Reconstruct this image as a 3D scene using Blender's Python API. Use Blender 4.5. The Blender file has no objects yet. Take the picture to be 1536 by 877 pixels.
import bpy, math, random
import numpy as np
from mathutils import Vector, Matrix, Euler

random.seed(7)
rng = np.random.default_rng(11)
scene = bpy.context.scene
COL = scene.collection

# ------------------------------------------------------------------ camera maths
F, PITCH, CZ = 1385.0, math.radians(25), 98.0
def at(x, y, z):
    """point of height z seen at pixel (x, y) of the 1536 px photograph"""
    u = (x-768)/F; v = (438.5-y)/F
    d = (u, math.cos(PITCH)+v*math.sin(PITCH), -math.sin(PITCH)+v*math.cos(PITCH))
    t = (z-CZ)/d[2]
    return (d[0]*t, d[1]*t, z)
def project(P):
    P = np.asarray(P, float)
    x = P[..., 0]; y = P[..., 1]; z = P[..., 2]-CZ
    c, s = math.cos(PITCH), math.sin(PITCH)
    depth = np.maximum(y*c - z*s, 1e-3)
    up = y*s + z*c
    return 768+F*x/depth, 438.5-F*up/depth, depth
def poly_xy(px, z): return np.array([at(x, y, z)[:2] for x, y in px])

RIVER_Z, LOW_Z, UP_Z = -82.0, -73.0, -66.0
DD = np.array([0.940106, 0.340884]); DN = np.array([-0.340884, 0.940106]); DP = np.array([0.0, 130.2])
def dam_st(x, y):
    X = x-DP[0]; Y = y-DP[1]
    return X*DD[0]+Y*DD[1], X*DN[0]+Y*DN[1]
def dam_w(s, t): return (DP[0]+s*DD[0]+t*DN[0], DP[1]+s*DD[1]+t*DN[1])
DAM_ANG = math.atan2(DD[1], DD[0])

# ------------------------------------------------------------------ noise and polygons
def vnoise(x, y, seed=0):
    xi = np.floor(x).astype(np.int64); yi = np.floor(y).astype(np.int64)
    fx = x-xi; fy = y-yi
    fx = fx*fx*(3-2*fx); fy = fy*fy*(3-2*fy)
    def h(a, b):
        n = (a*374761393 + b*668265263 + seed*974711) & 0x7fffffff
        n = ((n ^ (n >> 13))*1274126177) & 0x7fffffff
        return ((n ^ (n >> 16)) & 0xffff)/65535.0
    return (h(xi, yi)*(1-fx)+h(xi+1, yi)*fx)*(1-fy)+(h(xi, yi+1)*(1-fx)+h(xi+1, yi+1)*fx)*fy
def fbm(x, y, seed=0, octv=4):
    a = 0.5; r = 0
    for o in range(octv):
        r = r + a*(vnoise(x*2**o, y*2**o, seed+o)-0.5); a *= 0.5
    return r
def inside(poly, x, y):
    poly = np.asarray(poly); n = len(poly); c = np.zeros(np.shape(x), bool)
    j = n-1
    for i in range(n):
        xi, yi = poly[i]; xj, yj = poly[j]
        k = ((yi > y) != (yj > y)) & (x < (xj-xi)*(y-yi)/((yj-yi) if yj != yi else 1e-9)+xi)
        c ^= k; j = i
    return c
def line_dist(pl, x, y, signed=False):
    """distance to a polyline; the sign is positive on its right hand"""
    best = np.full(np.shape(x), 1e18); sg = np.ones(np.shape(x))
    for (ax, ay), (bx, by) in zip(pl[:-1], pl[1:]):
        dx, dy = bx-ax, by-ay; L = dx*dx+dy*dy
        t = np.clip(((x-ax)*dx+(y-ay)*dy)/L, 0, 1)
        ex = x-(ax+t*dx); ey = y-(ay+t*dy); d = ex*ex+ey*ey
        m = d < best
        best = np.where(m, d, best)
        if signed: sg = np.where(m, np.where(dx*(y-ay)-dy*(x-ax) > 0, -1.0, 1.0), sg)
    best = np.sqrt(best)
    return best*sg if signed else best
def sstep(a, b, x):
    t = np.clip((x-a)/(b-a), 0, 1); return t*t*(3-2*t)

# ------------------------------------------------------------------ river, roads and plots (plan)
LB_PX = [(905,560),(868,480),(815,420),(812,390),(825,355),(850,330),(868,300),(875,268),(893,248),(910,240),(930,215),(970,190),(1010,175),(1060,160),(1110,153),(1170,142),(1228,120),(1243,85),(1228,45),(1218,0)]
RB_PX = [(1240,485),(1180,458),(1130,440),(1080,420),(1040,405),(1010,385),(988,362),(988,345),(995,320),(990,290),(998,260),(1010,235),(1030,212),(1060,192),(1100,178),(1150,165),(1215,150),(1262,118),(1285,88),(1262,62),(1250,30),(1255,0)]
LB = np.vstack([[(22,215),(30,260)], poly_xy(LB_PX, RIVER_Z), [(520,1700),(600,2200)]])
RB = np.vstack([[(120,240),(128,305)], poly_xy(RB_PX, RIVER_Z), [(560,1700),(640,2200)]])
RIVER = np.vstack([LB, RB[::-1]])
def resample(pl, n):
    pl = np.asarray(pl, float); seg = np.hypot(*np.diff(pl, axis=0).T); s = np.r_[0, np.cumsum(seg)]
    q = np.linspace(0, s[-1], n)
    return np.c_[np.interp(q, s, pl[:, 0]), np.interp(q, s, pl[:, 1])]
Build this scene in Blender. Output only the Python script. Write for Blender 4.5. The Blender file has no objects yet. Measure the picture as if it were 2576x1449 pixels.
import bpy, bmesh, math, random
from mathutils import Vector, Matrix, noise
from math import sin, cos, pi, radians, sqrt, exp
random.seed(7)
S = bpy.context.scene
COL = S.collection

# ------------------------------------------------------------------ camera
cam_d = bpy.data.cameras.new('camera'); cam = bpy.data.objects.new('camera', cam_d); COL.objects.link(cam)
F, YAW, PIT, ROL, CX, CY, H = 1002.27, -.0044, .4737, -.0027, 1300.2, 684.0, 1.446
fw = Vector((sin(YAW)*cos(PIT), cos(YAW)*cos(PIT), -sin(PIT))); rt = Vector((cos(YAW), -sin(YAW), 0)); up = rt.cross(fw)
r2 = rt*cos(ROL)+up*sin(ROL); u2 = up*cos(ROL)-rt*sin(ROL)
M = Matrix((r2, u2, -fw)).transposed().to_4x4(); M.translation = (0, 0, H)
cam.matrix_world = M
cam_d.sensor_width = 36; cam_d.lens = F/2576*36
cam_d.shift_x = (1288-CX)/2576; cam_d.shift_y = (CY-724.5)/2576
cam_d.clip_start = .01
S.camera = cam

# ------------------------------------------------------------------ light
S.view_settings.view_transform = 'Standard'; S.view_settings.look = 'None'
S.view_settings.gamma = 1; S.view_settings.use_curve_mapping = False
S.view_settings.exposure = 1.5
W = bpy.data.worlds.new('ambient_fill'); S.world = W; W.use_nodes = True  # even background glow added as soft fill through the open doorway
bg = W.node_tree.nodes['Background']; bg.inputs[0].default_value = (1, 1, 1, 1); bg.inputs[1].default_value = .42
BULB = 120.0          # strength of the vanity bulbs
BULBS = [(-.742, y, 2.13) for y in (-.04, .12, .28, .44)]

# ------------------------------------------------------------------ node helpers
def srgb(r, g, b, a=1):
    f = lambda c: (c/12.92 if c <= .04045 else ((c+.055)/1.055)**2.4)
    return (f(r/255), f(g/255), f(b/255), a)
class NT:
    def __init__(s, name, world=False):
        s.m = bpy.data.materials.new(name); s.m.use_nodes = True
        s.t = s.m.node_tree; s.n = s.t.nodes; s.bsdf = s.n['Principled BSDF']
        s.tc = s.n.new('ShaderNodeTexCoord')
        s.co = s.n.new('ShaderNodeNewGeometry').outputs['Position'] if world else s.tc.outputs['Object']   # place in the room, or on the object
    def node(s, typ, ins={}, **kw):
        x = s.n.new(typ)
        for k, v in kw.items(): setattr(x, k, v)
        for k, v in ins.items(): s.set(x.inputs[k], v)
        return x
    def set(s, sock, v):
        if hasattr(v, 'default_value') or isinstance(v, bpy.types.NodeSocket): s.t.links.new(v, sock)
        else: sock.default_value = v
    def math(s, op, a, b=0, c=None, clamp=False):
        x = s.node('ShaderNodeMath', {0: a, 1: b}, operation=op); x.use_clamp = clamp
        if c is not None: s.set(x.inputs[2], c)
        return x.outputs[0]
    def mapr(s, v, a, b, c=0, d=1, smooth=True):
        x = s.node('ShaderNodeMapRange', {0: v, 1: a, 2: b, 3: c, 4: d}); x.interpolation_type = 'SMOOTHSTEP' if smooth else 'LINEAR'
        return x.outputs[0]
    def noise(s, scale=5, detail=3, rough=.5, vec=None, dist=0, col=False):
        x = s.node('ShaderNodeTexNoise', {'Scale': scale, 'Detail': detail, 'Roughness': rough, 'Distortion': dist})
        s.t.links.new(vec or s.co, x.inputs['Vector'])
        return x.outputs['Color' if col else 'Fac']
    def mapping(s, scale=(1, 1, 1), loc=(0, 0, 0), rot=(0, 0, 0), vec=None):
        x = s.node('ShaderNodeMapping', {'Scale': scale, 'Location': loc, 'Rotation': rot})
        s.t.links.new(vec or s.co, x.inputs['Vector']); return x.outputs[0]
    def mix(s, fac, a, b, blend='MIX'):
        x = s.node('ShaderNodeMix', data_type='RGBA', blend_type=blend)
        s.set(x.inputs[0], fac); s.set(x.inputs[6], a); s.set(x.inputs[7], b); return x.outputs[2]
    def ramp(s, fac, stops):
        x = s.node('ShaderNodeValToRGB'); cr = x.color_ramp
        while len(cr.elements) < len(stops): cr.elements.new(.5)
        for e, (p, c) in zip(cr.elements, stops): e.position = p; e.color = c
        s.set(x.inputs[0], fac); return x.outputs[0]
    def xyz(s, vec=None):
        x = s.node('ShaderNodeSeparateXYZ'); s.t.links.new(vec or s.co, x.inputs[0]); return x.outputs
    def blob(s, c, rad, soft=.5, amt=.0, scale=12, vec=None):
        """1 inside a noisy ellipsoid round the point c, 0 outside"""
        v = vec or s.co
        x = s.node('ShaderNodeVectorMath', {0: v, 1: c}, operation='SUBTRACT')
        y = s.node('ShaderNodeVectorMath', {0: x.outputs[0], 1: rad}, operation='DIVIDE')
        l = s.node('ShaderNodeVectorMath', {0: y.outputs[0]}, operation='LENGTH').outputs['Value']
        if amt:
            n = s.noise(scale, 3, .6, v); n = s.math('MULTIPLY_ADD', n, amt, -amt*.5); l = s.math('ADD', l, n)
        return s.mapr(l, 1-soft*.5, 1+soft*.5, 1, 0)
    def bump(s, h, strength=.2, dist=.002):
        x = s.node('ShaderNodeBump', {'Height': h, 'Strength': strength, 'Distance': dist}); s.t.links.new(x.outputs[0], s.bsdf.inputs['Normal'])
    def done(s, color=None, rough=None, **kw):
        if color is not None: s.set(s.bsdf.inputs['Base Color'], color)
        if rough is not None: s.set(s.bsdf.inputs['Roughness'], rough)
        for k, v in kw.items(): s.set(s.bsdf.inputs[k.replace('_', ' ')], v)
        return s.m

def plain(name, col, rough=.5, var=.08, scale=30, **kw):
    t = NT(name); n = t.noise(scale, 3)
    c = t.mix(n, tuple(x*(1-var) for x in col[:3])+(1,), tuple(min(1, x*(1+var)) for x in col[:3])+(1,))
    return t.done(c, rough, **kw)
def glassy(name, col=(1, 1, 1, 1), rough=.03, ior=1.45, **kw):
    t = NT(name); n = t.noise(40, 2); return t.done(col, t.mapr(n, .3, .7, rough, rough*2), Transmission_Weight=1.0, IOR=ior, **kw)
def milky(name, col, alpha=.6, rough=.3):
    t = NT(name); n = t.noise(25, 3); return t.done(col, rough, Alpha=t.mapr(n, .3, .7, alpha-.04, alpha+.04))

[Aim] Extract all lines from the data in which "pixels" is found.

[Expected output]
Reconstruct this image as a 3D scene using Blender's Python API. Use Blender 4.5. The Blender file has no objects yet. Take the picture to be 1536 by 877 pixels.
Build this scene in Blender. Output only the Python script. Write for Blender 4.5. The Blender file has no objects yet. Measure the picture as if it were 2576x1449 pixels.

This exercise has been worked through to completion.